Volviendo al asunto, habla doña Catherine de la
gran plasticidad del cerebro, incluso a edades avanzadas. Nuestras conexiones
neuronales son capaces de cambiar de forma, de tamaño y de volumen bajo el
efecto de la experiencia y la educación. Y, aunque los circuitos neuronales
estén ya formados, pueden remodelarse y crear otros nuevos. Lo cual quiere decir
que, incluso a estas edades que nos vemos obligados a tener algunos, somos
capaces de comprensión, aprendizaje y adaptación. Porque resulta que la
inteligencia humana es un intercambio continuo entre el exterior y nuestro
cerebro, que se adapta, asimila e integra los resultados de su adaptación. La
inteligencia tiene mucho que ver con la educación, la realización personal y el
afecto; aunque aquí no se habla de inteligencia emocional.
La inteligencia se define en términos de
equilibrio: todos envejecemos físicamente, pero mucho más despacio en el plano
mental. La edad nos va desmanguillando – Mme. Malabou no usa esta expresión
popular; yo, sí – este cuerpo que se ha de comer la tierra, o quemar la incineradora,
pero nuestra mente se mantiene activa. Se produce un desfase entre nuestro
deterioro físico y nuestra actividad mental, dando como resultado un desdoblamiento
asimétrico. Y, precisamente, la inteligencia consiste en equilibrar estos dos aspectos:
en acomodar nuestro envejecimiento corporal a la juventud de nuestro espíritu.
Cosa, por otro lado (lo del desfase entre
cuerpo y mente) que un servidor ya se lo había oído decir a un traumatólogo cuando me mandaron
hacer un estudio de la pisada, porque la artrosis de mi cadera me hacía
renquear. Decía el galeno del problema que se estaban encontrando los de su profesión
ante el desfase entre el deterioro físico y la agilidad mental de cada vez más
especímenes humanos de nuestra edad. Lo que podría solucionarse – esto ya es de
mi cosecha – integrando nuestra capacidad cognoscitiva en un sistema de
inteligencia artificial que nos librase de las taras físicas a la vez que
mantenía la actividad cerebral. Cosa de ciencia-ficción que ya se contempla en
algunas teorías sobre IA (inteligencia artificial) leídas en algún papel serio.
El caso es que también le preguntaban a Mme.
Malabou sobre avances cibernéticos y la superación de los humanos por parte de
los cada vez más perfectos cerebros electrónicos.

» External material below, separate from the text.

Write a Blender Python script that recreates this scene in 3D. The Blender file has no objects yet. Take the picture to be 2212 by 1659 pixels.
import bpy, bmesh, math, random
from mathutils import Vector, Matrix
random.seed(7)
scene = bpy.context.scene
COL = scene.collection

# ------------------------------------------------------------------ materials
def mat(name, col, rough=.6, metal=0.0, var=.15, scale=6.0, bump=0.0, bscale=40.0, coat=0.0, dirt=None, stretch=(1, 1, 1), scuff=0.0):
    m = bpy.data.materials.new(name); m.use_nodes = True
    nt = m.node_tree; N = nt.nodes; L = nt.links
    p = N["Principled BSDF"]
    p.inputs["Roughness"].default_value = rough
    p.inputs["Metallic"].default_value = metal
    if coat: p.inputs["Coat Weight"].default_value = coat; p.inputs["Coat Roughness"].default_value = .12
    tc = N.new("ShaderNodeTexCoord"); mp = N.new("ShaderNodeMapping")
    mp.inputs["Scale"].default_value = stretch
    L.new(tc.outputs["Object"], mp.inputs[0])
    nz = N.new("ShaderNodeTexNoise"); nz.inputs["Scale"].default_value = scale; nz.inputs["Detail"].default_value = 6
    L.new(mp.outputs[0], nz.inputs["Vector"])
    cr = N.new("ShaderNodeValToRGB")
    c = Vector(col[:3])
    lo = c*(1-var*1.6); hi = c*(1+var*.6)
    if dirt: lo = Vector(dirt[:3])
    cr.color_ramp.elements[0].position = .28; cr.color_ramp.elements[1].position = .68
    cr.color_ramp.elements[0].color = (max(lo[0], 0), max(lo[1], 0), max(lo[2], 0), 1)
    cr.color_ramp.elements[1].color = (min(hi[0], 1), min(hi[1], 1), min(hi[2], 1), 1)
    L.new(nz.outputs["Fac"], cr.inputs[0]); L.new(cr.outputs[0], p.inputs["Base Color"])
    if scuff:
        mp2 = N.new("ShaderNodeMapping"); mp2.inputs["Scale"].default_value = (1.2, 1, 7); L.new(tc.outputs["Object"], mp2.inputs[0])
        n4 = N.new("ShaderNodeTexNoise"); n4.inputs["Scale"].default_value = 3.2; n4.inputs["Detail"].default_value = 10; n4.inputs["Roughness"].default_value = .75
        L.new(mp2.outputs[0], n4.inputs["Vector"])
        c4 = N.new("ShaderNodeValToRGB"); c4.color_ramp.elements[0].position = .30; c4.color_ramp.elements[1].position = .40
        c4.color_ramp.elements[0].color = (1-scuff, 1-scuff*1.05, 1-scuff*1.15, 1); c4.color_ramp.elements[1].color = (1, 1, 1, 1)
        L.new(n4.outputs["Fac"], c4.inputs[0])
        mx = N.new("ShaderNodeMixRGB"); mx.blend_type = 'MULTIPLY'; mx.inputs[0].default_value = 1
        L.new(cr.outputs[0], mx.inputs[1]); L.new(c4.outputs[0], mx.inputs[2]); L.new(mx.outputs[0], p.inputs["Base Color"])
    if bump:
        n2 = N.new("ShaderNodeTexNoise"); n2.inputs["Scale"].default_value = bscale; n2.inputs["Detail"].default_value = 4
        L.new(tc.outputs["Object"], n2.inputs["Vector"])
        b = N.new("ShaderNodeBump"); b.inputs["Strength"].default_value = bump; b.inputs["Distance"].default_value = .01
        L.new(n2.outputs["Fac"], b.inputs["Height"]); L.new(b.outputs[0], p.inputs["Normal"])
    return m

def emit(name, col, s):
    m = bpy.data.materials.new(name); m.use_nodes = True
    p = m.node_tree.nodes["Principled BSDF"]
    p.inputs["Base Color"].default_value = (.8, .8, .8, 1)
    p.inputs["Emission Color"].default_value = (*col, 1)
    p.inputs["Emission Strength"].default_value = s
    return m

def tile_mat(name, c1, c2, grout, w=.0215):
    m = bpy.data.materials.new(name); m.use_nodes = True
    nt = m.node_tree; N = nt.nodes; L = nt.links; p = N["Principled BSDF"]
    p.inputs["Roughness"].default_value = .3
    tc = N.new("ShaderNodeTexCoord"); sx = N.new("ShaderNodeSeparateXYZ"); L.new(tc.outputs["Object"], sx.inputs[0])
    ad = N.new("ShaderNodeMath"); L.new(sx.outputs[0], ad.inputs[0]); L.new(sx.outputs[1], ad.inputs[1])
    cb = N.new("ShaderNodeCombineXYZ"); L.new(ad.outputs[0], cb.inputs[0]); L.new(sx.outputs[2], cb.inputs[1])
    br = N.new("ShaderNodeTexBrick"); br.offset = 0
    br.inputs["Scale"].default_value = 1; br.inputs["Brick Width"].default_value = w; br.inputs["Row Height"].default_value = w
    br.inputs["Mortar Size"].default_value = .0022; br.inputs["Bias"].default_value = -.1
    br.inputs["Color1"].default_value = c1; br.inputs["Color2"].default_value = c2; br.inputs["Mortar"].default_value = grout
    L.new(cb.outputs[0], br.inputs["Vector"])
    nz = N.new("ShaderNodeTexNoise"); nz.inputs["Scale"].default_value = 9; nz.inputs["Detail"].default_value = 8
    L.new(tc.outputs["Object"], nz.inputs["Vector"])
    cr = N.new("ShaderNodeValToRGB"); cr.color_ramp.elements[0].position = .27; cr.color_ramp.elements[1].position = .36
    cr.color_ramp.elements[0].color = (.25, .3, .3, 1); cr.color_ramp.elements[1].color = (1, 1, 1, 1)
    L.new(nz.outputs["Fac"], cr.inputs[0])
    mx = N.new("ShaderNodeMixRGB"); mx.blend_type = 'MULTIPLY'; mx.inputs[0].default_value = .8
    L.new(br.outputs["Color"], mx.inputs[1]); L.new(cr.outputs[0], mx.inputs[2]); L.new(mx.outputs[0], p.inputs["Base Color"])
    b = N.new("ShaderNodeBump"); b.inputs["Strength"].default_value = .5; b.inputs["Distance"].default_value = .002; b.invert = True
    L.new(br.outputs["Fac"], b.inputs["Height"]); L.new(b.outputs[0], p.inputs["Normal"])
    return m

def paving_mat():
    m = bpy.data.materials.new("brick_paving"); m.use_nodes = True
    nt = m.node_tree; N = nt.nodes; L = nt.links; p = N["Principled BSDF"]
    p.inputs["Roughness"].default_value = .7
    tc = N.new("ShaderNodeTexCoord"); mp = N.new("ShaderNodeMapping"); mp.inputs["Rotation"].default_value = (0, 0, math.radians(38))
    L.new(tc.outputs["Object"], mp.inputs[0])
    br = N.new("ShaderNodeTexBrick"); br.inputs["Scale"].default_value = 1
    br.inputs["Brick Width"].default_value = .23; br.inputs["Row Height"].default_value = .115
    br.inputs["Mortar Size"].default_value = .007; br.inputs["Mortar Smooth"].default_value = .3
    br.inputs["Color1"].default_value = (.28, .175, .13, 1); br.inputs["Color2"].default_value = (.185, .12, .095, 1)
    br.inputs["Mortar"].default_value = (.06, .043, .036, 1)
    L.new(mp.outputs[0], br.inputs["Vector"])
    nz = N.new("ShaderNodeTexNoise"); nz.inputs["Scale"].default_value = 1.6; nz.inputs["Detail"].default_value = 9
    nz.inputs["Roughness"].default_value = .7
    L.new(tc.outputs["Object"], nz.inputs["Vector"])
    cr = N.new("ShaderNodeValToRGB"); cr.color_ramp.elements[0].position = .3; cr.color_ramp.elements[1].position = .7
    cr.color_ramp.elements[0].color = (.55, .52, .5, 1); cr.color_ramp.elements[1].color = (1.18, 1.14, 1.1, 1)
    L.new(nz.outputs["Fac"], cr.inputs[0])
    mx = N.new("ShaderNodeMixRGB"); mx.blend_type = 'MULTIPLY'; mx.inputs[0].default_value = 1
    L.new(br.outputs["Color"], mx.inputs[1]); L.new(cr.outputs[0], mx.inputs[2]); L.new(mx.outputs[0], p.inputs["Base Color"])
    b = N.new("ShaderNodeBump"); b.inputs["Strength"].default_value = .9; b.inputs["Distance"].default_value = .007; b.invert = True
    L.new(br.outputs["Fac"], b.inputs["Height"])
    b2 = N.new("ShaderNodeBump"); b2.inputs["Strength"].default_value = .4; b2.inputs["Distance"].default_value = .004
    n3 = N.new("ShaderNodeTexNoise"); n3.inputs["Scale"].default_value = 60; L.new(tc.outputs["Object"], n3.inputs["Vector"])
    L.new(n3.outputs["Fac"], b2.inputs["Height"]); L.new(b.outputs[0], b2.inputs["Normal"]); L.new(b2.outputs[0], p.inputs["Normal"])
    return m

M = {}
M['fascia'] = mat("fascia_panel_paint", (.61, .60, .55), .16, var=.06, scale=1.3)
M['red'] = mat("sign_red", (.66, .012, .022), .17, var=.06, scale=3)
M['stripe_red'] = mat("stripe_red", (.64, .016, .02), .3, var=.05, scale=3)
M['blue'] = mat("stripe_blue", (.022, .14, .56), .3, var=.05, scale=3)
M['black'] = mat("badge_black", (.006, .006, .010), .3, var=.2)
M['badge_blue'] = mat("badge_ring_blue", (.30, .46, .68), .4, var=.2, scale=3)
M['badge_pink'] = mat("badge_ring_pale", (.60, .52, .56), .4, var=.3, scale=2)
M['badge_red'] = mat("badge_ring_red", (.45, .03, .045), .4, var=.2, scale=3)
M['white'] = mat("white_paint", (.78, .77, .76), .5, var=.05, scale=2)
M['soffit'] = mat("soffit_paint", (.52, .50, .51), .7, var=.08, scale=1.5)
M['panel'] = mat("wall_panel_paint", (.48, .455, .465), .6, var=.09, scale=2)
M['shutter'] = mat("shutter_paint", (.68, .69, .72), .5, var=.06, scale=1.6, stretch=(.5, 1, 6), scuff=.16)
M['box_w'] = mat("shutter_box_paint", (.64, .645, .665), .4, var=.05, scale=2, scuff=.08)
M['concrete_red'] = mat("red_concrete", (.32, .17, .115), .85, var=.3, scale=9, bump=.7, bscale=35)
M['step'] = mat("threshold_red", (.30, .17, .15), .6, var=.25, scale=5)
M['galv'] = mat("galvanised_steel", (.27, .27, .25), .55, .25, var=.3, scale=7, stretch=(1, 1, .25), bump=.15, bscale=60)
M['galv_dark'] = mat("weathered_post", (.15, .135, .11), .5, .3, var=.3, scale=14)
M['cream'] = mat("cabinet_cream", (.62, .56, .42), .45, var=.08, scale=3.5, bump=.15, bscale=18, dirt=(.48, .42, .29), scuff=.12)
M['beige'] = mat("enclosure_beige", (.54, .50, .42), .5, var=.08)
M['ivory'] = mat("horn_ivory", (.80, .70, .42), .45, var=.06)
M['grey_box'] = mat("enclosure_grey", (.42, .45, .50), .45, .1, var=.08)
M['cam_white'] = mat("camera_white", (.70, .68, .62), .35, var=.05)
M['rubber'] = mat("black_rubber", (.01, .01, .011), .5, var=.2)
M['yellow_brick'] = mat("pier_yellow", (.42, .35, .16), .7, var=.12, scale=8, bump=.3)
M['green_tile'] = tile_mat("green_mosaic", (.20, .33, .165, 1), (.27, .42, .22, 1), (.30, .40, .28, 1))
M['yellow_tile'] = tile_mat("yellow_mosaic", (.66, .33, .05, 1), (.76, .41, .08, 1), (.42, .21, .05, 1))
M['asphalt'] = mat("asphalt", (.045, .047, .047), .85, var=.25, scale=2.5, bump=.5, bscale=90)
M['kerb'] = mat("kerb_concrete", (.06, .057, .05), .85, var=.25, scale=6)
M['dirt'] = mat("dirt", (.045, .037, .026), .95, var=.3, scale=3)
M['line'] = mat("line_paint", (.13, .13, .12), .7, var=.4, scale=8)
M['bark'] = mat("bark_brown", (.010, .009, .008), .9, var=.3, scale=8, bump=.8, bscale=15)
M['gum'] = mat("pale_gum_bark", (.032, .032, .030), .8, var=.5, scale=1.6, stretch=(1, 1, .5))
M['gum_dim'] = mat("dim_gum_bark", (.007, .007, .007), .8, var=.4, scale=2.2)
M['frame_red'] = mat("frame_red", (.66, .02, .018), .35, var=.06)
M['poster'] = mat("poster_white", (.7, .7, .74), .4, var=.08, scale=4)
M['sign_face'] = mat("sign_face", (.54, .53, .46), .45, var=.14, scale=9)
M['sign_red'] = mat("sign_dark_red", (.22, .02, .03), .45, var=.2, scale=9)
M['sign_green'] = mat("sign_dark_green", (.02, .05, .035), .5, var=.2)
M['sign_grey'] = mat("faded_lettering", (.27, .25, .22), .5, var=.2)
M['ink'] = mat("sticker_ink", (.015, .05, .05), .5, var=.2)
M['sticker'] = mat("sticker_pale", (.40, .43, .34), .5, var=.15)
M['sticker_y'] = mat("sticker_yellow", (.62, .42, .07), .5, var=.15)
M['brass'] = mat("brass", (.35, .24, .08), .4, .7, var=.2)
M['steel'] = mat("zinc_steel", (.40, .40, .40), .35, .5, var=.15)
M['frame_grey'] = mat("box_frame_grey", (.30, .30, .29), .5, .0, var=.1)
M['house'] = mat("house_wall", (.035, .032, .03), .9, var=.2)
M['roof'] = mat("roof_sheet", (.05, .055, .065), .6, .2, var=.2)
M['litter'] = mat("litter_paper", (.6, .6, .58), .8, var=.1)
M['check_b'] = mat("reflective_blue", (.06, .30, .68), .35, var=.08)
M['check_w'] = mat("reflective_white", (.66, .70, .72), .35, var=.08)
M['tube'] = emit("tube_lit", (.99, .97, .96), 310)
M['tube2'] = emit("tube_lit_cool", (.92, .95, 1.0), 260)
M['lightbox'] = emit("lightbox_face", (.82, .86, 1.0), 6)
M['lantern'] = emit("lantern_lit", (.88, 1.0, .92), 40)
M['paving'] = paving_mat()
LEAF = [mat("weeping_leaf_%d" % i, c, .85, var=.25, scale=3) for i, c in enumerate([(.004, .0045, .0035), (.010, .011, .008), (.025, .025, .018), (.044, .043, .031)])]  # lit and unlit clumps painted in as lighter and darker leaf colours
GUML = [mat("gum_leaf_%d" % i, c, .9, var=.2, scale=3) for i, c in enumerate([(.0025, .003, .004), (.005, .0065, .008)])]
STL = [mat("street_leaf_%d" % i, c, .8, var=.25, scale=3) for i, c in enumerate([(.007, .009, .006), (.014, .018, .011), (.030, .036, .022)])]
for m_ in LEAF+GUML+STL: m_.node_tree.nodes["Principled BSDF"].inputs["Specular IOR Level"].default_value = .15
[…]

Sostiene que, aunque las
máquinas nos han sobrepasado cuantitativamente (son capaces de cálculo a una
velocidad que no está a nuestro alcance), aún no lo han hecho cualitativamente:
todavía no son capaces de crear como lo haría un artista o un pensador. Porque
se trataría de crear, no de imitar.
La inteligencia artificial, dice, llegaría a
equipararse a la humana el día que fuese capaz de equivocarse y reparar sus
errores. Cosa que, hasta ahora, un servidor nunca a nadie se lo había oído
decir: humanizar las máquinas a través de la capacidad de error y
rectificación. Mira por donde, una de nuestras flaquezas, el cometer errores,
es algo que no está al alcance del chisme cibernético más perfecto que pueda
darse y, por extraño que parezca, nos hace superior a él. Nuestra debilidad nos
hace superiores a los dioses del monoteismo – el error es una cualidad que no se
da en su naturaleza – y la inteligencia artificial más puntera.
Pues, sí, lector paciente. En tales andurriales andaban las elucubraciones del jubilata estos días en que, según informes
económicos publicados por algún medio, cada español debe 24.455 €, si
repartimos la deuda pública entre los ciudadanos de esto que se sigue llamando
España. No extraña que algunos quieran levantar fronteras en el Ebro para que
los impagos queden de este lado.
Por lo que a un servidor y demás pensionistas respecta,
con nuestros ingresos no llegaríamos a cubrir la apuesta ni aun acudiendo a un comedor
social de aquí al final de nuestros días. No hace falta ser muy inteligente para adivinarlo.